I am not insulting you any more than you are insulting the BBB method and everyone who believes in it. The BBB method is used successfully by many people. I doubt that you even understand it. I have every right to defend it and the people who believe in it.

I don't mean to insult you; however, if I think that your advice is no good, then I have every right to say so. It's called peer review, and it's a legitimate process of quality control. I am sure that I know much more about chemistry than you ever will.

You think that you get to challenge and criticize someone else's advice but no one can challenge or criticize yours? That's not how it works. If you want to publish on a public board then you have to accept the commentary that might come as a result.

You are the typical pool industry stooge who just parrots the big chemical industry nonsense to sell a bunch of over-priced, but useless, chemicals. Most of the pools that you take care of are probably green despite you adding tons of algaecide, floc, clarifier and phosphate remover.

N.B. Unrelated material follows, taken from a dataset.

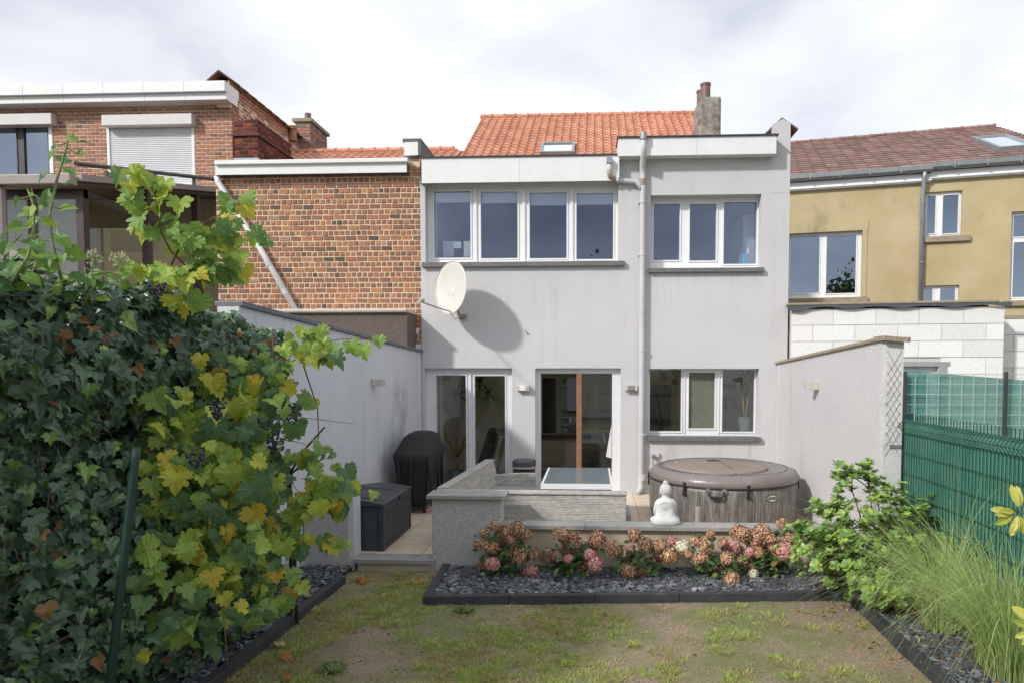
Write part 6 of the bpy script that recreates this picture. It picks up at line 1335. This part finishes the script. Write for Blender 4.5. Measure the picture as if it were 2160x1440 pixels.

You use too much trichlor and cal-hypo, which causes your customer's cyanuric acid and calcium levels to go sky high.

samanthathepoolchick wrote:I will start with why you should not use Bleach it has a PH of 13, right now your PH is good. You will need to Shock though i would give you a calcium hypochlorite shock one pound per ten thousand gallons.


You advice to avoid bleach due to its having "a pH of 13", proves that you do not understand the chemistry involved. It is further proved by you then advising the use of calcium hypochlorite, which has the same effect on pH as bleach would

samanthathepoolchick wrote:Have the pool store also check your phosphates this could also play a role in the green.


More bad information. When your customer's pools turn green, you probably use every excuse in the book. Filter sand needs to be changed, high phosphates, needs algaecide, blah, blah, blah.

samanthathepoolchick wrote: I would like to know what qualifications POOLPRO has in water chemistry or in the industry at all???


What qualifications do you have? I can say anything I want and so can you. I judge people by the intelligence of what they write, their ability to support what they say, their logic etc. I can tell who knows what they're talking about and who's full of crap.

Bottom line: Give good advice and no one will have to challenge you. If you legitimately think that someone is giving bad advice, then it's your duty to say something. My opinion is that your advice is no good.

P.S FYI: Just because a couple of your paper route customers pay you an extra $10.00 a month to scoop leaves out of their pool does not qualify you as a service tech.